*Required work*: Quote exactly the lines spanning from the top of the data below to the line that contains "CAMZ = 22.0", including both.

*Data*:
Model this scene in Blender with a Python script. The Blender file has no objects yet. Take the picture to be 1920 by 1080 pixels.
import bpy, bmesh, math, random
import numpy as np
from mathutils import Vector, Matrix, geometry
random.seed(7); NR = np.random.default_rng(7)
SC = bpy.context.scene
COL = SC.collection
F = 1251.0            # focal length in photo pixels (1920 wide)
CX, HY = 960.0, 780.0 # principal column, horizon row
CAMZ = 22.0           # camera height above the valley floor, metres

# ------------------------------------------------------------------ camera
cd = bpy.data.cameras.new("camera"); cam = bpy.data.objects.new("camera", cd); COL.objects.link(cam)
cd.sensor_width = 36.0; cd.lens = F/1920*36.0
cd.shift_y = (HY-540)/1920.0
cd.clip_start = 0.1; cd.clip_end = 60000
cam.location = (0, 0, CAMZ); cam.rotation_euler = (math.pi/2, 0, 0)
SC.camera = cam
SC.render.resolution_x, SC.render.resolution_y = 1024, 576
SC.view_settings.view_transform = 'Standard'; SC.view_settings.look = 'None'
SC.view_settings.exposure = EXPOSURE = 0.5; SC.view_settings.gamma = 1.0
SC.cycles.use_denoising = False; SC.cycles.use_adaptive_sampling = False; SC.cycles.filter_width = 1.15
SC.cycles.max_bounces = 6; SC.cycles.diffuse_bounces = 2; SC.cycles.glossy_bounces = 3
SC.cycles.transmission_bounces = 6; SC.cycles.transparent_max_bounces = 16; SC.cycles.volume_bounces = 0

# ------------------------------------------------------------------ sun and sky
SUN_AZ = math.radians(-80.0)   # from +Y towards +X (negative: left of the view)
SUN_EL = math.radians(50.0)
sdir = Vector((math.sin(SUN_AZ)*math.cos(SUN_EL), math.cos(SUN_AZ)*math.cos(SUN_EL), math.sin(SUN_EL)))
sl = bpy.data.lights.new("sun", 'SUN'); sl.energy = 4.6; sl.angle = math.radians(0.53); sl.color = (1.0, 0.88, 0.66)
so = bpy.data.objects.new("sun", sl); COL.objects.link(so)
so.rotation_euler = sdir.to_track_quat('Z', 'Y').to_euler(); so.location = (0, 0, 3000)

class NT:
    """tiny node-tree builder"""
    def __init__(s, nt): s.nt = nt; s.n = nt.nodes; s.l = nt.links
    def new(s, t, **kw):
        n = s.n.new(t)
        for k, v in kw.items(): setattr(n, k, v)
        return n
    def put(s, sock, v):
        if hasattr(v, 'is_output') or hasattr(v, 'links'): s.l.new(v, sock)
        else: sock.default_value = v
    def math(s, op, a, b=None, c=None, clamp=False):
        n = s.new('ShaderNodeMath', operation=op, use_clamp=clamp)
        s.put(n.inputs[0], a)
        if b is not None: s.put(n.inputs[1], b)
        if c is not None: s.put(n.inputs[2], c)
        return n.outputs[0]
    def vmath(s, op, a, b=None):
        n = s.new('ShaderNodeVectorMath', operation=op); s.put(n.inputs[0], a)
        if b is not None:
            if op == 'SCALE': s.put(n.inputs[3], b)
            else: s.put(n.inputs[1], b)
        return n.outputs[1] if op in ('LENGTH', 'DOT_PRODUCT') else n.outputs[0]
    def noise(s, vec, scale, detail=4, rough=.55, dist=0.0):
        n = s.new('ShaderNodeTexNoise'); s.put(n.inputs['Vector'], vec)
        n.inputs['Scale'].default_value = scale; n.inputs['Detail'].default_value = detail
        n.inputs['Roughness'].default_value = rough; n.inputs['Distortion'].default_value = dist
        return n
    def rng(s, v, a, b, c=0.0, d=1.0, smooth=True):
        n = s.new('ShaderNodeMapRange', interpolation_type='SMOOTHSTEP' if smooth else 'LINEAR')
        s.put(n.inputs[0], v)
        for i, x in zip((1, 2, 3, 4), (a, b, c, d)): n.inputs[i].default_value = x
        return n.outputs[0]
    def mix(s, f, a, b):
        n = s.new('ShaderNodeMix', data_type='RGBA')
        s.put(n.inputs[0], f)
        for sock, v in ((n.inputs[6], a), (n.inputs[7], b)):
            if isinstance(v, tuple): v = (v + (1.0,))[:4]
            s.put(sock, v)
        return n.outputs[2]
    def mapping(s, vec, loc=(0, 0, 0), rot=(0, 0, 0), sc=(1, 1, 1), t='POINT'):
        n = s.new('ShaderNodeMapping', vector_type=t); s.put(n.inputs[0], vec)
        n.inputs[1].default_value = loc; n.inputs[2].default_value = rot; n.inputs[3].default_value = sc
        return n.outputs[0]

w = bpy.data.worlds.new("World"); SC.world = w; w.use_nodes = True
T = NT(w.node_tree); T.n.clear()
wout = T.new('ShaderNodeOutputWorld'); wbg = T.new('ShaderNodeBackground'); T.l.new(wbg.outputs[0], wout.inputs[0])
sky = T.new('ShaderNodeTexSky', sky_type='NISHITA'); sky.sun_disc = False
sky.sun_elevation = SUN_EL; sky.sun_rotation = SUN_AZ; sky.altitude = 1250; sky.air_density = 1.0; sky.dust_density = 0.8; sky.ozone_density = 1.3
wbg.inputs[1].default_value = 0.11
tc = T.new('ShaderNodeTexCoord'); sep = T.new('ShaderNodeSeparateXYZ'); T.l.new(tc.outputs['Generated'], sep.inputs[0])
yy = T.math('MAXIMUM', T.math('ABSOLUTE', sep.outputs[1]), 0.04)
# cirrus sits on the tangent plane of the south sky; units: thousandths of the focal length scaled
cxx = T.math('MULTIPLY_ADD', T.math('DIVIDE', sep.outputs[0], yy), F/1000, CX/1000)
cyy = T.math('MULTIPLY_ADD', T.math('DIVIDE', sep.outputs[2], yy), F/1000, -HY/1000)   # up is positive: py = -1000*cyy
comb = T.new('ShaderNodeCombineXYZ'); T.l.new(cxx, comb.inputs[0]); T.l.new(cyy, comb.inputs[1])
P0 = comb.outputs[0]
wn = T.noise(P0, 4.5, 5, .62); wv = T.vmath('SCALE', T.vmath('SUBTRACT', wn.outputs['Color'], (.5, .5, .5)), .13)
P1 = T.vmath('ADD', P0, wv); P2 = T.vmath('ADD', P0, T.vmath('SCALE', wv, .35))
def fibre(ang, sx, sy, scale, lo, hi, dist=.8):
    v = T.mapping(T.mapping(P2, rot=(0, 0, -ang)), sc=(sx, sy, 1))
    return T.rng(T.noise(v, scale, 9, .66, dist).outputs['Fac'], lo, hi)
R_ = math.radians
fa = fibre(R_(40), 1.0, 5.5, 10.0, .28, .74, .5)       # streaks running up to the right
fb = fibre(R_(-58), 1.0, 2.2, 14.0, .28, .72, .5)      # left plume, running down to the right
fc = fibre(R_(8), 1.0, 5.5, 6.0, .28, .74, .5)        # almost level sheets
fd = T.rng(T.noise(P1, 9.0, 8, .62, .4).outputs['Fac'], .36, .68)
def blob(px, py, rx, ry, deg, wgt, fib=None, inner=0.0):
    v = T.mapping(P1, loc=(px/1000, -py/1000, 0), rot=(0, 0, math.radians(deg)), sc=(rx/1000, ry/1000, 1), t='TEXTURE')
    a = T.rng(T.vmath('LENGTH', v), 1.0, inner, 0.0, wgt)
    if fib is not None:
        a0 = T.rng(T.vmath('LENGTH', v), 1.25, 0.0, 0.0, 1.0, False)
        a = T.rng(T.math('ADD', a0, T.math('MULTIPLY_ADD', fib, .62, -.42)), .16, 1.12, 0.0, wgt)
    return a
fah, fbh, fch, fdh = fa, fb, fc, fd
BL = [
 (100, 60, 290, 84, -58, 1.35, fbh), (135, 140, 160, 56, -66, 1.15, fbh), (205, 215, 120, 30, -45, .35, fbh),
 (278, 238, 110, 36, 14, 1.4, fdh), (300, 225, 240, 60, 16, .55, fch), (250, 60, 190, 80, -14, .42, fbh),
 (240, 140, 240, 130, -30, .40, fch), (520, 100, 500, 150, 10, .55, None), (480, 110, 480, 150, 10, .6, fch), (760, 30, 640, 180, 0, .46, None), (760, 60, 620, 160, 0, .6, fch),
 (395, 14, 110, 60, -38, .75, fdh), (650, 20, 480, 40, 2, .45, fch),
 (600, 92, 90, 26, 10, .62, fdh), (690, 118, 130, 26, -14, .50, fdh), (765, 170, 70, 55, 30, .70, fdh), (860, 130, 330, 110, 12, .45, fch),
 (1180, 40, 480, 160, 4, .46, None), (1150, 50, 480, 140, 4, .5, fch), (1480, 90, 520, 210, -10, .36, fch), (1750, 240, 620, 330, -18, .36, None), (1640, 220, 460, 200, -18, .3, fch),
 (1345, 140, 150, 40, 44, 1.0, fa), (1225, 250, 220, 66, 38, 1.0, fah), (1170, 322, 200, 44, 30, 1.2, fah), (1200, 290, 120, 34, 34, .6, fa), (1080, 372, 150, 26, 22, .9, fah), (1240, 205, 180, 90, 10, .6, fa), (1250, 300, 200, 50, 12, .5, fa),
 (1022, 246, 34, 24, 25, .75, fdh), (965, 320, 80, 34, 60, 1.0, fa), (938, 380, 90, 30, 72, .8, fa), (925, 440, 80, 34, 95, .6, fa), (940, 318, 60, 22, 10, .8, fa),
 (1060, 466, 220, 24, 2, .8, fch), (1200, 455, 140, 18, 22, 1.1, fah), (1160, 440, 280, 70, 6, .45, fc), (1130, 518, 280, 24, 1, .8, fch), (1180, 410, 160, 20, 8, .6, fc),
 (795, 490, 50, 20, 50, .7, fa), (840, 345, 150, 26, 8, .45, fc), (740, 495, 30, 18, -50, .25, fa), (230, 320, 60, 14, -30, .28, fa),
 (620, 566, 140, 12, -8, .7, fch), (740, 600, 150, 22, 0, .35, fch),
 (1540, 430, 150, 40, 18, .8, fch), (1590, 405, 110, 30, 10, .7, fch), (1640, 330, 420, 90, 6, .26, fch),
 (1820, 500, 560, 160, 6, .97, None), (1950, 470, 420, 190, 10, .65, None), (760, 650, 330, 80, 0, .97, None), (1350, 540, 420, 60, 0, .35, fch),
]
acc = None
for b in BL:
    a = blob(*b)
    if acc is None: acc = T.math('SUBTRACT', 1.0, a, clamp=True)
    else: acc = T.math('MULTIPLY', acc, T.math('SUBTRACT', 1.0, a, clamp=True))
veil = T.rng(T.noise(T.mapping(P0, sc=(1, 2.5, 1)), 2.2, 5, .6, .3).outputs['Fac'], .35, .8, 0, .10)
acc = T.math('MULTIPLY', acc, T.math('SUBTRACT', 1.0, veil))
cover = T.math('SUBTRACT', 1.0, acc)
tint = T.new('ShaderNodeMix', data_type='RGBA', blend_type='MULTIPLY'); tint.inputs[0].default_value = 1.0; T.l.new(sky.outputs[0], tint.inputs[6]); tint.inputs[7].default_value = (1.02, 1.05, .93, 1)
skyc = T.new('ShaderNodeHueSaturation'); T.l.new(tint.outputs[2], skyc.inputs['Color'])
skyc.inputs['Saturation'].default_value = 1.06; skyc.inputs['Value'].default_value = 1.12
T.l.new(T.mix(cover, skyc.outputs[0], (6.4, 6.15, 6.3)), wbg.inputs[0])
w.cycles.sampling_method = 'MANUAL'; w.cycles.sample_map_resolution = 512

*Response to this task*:
Model this scene in Blender with a Python script. The Blender file has no objects yet. Take the picture to be 1920 by 1080 pixels.
import bpy, bmesh, math, random
import numpy as np
from mathutils import Vector, Matrix, geometry
random.seed(7); NR = np.random.default_rng(7)
SC = bpy.context.scene
COL = SC.collection
F = 1251.0            # focal length in photo pixels (1920 wide)
CX, HY = 960.0, 780.0 # principal column, horizon row
CAMZ = 22.0           # camera height above the valley floor, metres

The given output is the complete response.